As to the correctness on my statement I will point to all textbooks that are presently in use at all universities on the entire planet.
Now, you point me to texts that say that relative temperature scales can be use in thermodynamics. As Frank K noted above, try using C or F in the perfect gas law.

mikef2
March 8, 2010 8:47 am

Hi Carrot Eater,
I’ve just posted a similar comment over at Lucias, as I’m serially lurking today.
I’m really trying hard to get my head arround this issue, which at Lucias seems to be “Smith has got it wrong” but I think the Lucia crowd are starting from a position of acceptenance of the raw data, where Smith is not, so your comment above makes me ask again, because I’m really not sure, if you could explain to me how such a thing as the Campbell island scenario can be handled by the anomoly method.
As I understand it, EMSmith has looked at raw data for New Zealand including Campbell island and this shows no significant temp trend.

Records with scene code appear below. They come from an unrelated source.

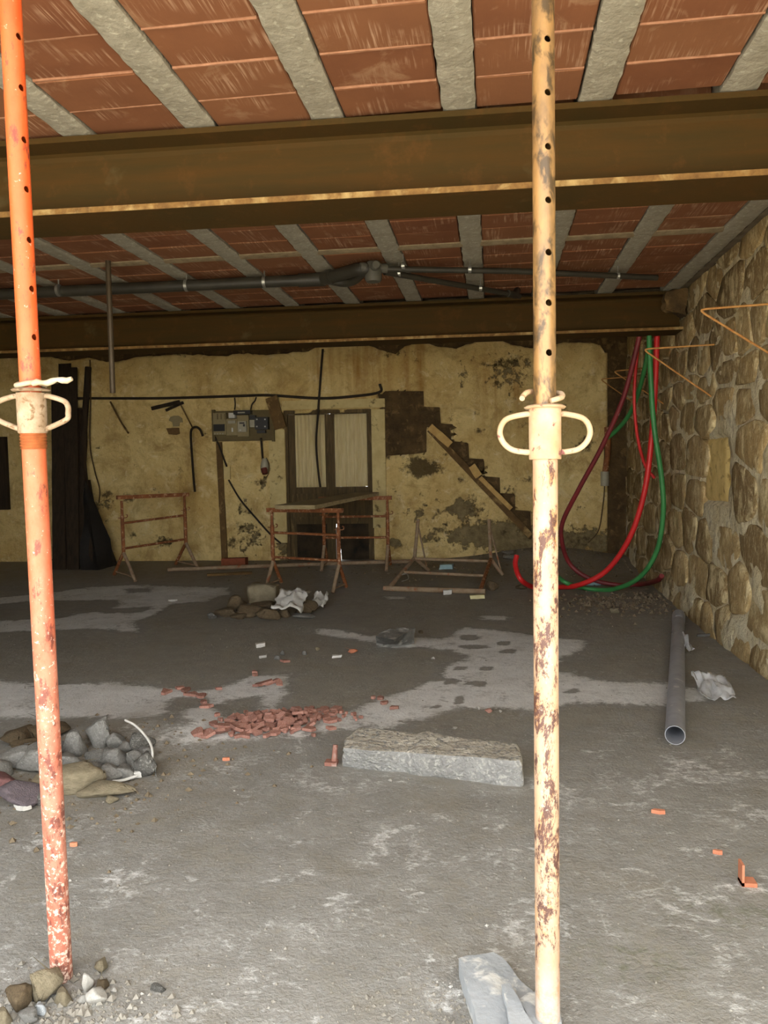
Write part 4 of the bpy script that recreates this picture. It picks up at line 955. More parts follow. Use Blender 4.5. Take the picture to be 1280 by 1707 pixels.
# pvc pipe
pa, pb = fl(1125, 1243), fl(1131, 1040)
ra = 0.05; pa.z += ra + 0.004; pb = onz(1131, 1026, ra + 0.01)
pp = root('pvc_pipe', (pa + pb) / 2 - Vector((0, 0, ra)), 'grey plastic drain pipe lying on the floor along the stone wall', 'pipe')
MB().tube([pa, pb], ra, 28, hollow=0.004).build('tube', PVCG, pp, True)
dd = (pb - pa).normalized(); MB().tube([pb - dd * 0.28, pb - dd * 0.26, pb], [ra + 0.001, ra + 0.006, ra + 0.006], 28, hollow=0.005).build('socket', PVCG, pp, True)

# ------------------------------------------------------------------ hanging conduits
def hose(pts, r, mat, label):
    P = spline(pts, 14); L = [0]
    for a, b in zip(P, P[1:]): L.append(L[-1] + (b - a).length)
    n = int(L[-1] / 0.011); R_ = []; Q = []; j = 0
    for i in range(n + 1):
        s_ = L[-1] * i / n
        while j < len(L) - 2 and L[j + 1] < s_: j += 1
        t = (s_ - L[j]) / max(1e-9, L[j + 1] - L[j]); Q.append(P[j].lerp(P[j + 1], t)); R_.append(r * (1.0 if i % 2 else 0.88))
    o = MB().tube(Q, R_, 10).build('conduit_hose', mat, None, True); return tag(recenter(o), label, 'hose', 'hanging corrugated conduits')
def hp(*L): return [ony(x, y, Y) for (x, y, Y) in L]
def fz(x, y, up): p = fl(x, y); p.z += up; return p
BT = 8.0
hose(hp((1072, 535, BT), (1066, 560, BT), (1040, 660, 8.2), (1003, 745, 8.4), (965, 815, 8.6), (938, 870, 8.8), (937, 905, 8.9)) + hp((950, 940, 9.0), (980, 963, 8.95)) + [fz(1025, 979, .03), fz(1068, 979, .035)] + hp((1094, 968, 8.1), (1103, 960, 7.9)), 0.027, H_DRED, 'dark red conduit bowing left and curling onto the floor')
hose(hp((1097, 530, 8.0), (1095, 560, 8.0), (1092, 640, 8.0), (1086, 730, 8.05), (1074, 820, 8.1), (1050, 895, 8.2), (1012, 950, 8.35), (965, 975, 8.5)) + [fz(925, 984, .035), fz(890, 984, .035)] + hp((868, 966, 8.6), (859, 942, 8.7), (861, 926, 8.75)), 0.030, H_RED, 'bright red conduit sweeping to the floor and past the cream prop')
hose(hp((1083, 530, 7.9), (1082, 560, 7.9), (1084, 620, 7.9), (1090, 710, 7.9), (1103, 800, 7.95), (1105, 860, 8.0), (1094, 920, 8.1), (1065, 963, 8.25)) + [fz(1020, 987, .03), fz(975, 985, .03)] + hp((945, 972, 8.6), (930, 962, 8.7)), 0.027, H_GRN, 'green conduit hanging nearest the stone wall and looping to the floor')
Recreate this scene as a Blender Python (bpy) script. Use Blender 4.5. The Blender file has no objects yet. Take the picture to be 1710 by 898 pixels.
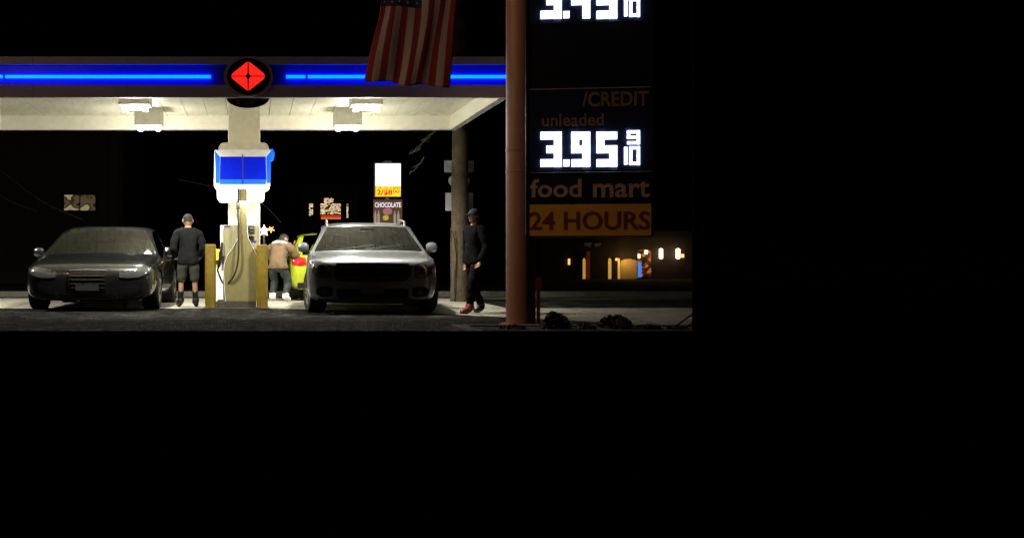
import bpy, bmesh, math, random
from mathutils import Vector, Matrix
from mathutils.bvhtree import BVHTree
R = math.radians
random.seed(7)
scene = bpy.context.scene
C = scene.collection
# ------------------------------------------------------------------ camera
F = 1950.0; CX = 425.0; CY = 425.0; EYE = 1.0
cam_d = bpy.data.cameras.new("camera"); cam = bpy.data.objects.new("camera", cam_d); C.objects.link(cam)
cam.location = (0, 0, EYE); cam.rotation_euler = (R(90), 0, 0)
cam_d.sensor_width = 36; cam_d.lens = F / 1710 * 36
cam_d.shift_x = (855 - CX) / 1710; cam_d.shift_y = -(449 - CY) / 1710
cam_d.clip_start = 0.05; cam_d.clip_end = 1000
scene.camera = cam
# ------------------------------------------------------------------ night sky
world = bpy.data.worlds.new("World"); scene.world = world; world.use_nodes = True
wn = world.node_tree; bg = wn.nodes["Background"]
sky = wn.nodes.new("ShaderNodeTexSky"); sky.sky_type = 'NISHITA'; sky.sun_disc = False
sky.sun_elevation = R(-4); sky.sun_rotation = R(200)
wn.links.new(sky.outputs[0], bg.inputs[0]); bg.inputs[1].default_value = 0.004
vs = scene.view_settings; vs.view_transform = 'Standard'; vs.look = 'None'; vs.exposure = 0.0; vs.gamma = 1.0; vs.use_curve_mapping = False
scene.cycles.max_bounces = 6; scene.cycles.sample_clamp_indirect = 4.0
try:
    scene.cycles.use_denoising = True
except Exception: pass
CANOPY_W = 250.0      # watts of every canopy lamp
STREET_W = 150.0      # the assumed street lamp, out of view


def P(px, py, Y):
    return Vector(((px - CX) * Y / F, Y, EYE + (CY - py) * Y / F))

# ------------------------------------------------------------------ materials
def mat(name, col, rough=0.6, metal=0.0, emis=None, es=0.0, var=0.0, vscale=8.0, bump=0.0, bscale=60.0, coat=0.0, trans=0.0, spec=0.5):
    m = bpy.data.materials.new(name); m.use_nodes = True
    nt = m.node_tree; b = nt.nodes["Principled BSDF"]
    b.inputs["Base Color"].default_value = (*col, 1); b.inputs["Roughness"].default_value = rough
    b.inputs["Metallic"].default_value = metal; b.inputs["Coat Weight"].default_value = coat
    b.inputs["Coat Roughness"].default_value = 0.04
    b.inputs["Specular IOR Level"].default_value = spec
    if trans: b.inputs["Transmission Weight"].default_value = trans
    if emis: b.inputs["Emission Color"].default_value = (*emis, 1); b.inputs["Emission Strength"].default_value = es
    tc = nt.nodes.new("ShaderNodeTexCoord")
    if var:
        n = nt.nodes.new("ShaderNodeTexNoise"); n.inputs["Scale"].default_value = vscale; n.inputs["Detail"].default_value = 6; n.inputs["Roughness"].default_value = .65
        mx = nt.nodes.new("ShaderNodeMix"); mx.data_type = 'RGBA'
        mx.inputs["A"].default_value = (*[c * (1 - var) for c in col], 1); mx.inputs["B"].default_value = (*[min(1, c * (1 + var)) for c in col], 1)
        cr = nt.nodes.new("ShaderNodeValToRGB"); cr.color_ramp.elements[0].position = .3; cr.color_ramp.elements[1].position = .7
        nt.links.new(tc.outputs["Object"], n.inputs["Vector"]); nt.links.new(n.outputs["Fac"], cr.inputs["Fac"])
        nt.links.new(cr.outputs["Color"], mx.inputs["Factor"]); nt.links.new(mx.outputs["Result"], b.inputs["Base Color"])
    if bump:
        n2 = nt.nodes.new("ShaderNodeTexNoise"); n2.inputs["Scale"].default_value = bscale; n2.inputs["Detail"].default_value = 5
        bp = nt.nodes.new("ShaderNodeBump"); bp.inputs["Strength"].default_value = bump; bp.inputs["Distance"].default_value = .02
        nt.links.new(tc.outputs["Object"], n2.inputs["Vector"]); nt.links.new(n2.outputs["Fac"], bp.inputs["Height"]); nt.links.new(bp.outputs["Normal"], b.inputs["Normal"])
    return m

def glass_mat(name, tint=(.35, .42, .38), base_refl=.06, rough=.03):
    m = bpy.data.materials.new(name); m.use_nodes = True; nt = m.node_tree
    for n in list(nt.nodes): nt.nodes.remove(n)
    o = nt.nodes.new("ShaderNodeOutputMaterial"); t = nt.nodes.new("ShaderNodeBsdfTransparent"); g = nt.nodes.new("ShaderNodeBsdfGlossy")
    t.inputs[0].default_value = (*tint, 1); g.inputs["Roughness"].default_value = rough; g.inputs[0].default_value = (1, 1, 1, 1)
    f = nt.nodes.new("ShaderNodeLayerWeight"); f.inputs[0].default_value = .35
    ad = nt.nodes.new("ShaderNodeMath"); ad.operation = 'MULTIPLY_ADD'; ad.inputs[1].default_value = .5; ad.inputs[2].default_value = base_refl; ad.use_clamp = True
    mx = nt.nodes.new("ShaderNodeMixShader")
    nt.links.new(f.outputs["Fresnel"], ad.inputs[0]); nt.links.new(ad.outputs[0], mx.inputs[0])
    nt.links.new(t.outputs[0], mx.inputs[1]); nt.links.new(g.outputs[0], mx.inputs[2]); nt.links.new(mx.outputs[0], o.inputs[0])
    return m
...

Campbell island is then dropped from the network, and without it New Zealand now shows a positive warming trend. So he is showing that its the choice of data that creates the bias.
How can any anomaly method get around this….the Temp trend today shows a positive trend compared to the baseline which had Campbell island in it (as it is bound to as campbell island was a ‘cold’ input) but surely todays trend is just a statistical artifact because Campbell is no longer recorded.
Isn’t this fundementally biasing the result?